The strong and unapologetic News is a source of inspiration for Ada. After all, if News can fight against the powers that despise her for many reasons she can’t control, why can’t Ada do the same? News provides a much-needed reminder that feminism has historically excluded women of color and queer women.
Lark, a man castrated for his attraction to men, represents a new way of thinking about sexuality. Ada’s attraction to Lark demonstrates the fluid nature of sexuality: Lark is hardly the type of man Ada would have found suitable had she stayed in conservative Fairchild. Experiencing sex with Lark opens Ada’s mind. Lark helps her express desire without the end of goal of pregnancy, thereby helping Ada see that her body is capable of intense pleasure for the sake of pleasure.

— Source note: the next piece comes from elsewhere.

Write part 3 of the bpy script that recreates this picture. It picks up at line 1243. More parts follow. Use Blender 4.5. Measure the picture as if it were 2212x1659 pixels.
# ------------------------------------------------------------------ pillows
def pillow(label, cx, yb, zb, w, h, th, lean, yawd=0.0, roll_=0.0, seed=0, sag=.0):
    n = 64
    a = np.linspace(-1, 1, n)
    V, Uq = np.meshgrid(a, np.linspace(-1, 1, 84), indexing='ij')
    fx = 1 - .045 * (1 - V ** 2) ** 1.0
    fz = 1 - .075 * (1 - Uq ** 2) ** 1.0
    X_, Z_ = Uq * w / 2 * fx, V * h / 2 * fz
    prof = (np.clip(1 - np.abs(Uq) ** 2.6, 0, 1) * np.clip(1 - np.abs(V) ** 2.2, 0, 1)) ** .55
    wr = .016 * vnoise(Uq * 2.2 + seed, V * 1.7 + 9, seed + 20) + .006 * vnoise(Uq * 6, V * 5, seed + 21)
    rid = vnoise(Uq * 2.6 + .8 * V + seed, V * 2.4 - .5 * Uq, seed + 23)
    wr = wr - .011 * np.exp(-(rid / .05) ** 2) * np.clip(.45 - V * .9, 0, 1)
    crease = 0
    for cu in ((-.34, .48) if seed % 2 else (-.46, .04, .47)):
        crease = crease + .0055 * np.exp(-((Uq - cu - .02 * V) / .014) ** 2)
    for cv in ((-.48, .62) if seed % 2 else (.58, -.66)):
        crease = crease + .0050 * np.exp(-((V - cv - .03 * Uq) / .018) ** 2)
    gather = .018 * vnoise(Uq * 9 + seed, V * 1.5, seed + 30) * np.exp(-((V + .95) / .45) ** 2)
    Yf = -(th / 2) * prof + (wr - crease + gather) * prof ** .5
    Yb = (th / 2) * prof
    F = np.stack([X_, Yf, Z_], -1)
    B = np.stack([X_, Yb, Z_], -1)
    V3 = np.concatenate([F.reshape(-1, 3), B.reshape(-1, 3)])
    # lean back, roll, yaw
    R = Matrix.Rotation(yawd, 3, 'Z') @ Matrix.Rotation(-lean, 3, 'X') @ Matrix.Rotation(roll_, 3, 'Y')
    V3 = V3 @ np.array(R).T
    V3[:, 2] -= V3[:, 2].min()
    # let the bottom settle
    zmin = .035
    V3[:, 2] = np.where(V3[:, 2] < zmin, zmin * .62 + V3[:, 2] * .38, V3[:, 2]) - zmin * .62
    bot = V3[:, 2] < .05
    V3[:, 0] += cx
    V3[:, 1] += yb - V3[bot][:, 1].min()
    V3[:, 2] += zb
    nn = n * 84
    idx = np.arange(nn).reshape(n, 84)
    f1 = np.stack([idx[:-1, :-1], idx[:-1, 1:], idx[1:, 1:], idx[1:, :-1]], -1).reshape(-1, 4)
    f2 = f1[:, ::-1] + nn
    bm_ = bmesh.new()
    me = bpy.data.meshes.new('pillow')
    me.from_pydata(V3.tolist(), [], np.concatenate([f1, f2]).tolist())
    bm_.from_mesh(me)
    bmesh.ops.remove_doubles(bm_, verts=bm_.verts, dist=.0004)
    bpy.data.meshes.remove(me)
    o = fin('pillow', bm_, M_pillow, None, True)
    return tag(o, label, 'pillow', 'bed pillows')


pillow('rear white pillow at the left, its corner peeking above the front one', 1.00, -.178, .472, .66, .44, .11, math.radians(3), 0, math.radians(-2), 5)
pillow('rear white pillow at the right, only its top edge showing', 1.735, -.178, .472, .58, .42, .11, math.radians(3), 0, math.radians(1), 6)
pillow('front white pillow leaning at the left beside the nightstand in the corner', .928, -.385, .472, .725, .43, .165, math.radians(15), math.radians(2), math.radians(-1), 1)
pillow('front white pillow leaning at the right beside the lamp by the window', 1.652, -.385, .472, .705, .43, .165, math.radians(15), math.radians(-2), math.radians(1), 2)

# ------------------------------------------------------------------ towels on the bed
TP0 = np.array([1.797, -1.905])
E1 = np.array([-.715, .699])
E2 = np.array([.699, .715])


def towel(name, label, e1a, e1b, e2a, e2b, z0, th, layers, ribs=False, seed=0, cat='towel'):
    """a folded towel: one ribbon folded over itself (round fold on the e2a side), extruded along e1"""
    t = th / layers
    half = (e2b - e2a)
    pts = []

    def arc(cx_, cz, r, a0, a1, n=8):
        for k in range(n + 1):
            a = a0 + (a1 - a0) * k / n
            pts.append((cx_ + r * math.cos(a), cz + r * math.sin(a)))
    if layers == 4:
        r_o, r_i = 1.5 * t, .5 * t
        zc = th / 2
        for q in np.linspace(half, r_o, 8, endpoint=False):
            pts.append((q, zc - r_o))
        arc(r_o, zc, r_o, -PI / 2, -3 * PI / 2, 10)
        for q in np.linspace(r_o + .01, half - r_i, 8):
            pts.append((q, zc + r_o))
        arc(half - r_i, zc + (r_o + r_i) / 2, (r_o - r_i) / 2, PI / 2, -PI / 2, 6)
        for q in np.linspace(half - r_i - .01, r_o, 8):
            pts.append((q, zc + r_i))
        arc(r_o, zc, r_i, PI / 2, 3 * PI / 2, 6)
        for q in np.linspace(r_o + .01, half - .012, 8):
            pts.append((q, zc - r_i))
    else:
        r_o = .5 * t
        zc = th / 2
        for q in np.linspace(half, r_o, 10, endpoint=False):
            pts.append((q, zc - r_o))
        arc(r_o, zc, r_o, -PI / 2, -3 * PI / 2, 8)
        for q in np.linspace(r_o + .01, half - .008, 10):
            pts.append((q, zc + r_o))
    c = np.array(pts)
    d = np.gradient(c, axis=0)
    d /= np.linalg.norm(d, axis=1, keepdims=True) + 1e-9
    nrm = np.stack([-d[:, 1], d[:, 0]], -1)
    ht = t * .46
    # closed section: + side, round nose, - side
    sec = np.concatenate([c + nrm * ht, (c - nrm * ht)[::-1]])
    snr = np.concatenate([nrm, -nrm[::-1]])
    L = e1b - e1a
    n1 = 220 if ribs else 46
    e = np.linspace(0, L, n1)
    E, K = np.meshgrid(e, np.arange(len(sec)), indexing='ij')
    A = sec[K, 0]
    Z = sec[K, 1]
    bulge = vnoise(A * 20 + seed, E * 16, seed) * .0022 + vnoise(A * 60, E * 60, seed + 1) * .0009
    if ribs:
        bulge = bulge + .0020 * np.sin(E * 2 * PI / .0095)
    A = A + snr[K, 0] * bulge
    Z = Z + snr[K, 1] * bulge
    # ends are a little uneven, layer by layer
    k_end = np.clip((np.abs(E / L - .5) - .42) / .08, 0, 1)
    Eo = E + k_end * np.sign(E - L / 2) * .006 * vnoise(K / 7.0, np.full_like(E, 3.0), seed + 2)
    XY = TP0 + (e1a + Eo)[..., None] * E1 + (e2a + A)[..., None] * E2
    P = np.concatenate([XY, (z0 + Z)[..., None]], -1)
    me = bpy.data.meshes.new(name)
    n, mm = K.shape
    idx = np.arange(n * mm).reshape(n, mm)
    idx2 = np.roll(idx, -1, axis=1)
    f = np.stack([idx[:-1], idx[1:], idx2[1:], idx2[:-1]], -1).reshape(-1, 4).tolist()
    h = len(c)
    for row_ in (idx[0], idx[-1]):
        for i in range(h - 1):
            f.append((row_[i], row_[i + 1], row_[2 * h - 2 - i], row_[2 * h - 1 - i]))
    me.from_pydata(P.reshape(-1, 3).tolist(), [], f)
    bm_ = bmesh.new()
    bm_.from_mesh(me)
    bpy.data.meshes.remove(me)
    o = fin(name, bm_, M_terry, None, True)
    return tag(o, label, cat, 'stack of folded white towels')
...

Lark also represents another group of marginalized people: men with sexual fluidity, who are abused by the same structure of society that harmed Ada. Lark is the victim of homophobia, and even though as a man, he has the privilege of leaving his town and finding work elsewhere.
Sheriff Branch is the ideal representative for society ills. He cares more about protecting the status quo than he does about honoring justice. Though he knows that Ada is not a witch, still he turns her into a scapegoat for his unhappy citizens. That he knows Ada is innocent highlights the cynical cruelty of a society that feels no moral dilemma in sacrificing someone for the greater good. Branch’s role in the novel also highlights North’s criticism of communities run exclusively by white, Christian, straight males. The sheriffs and the mayors hold almost total power and influence in their towns and answer to no one for their decisions.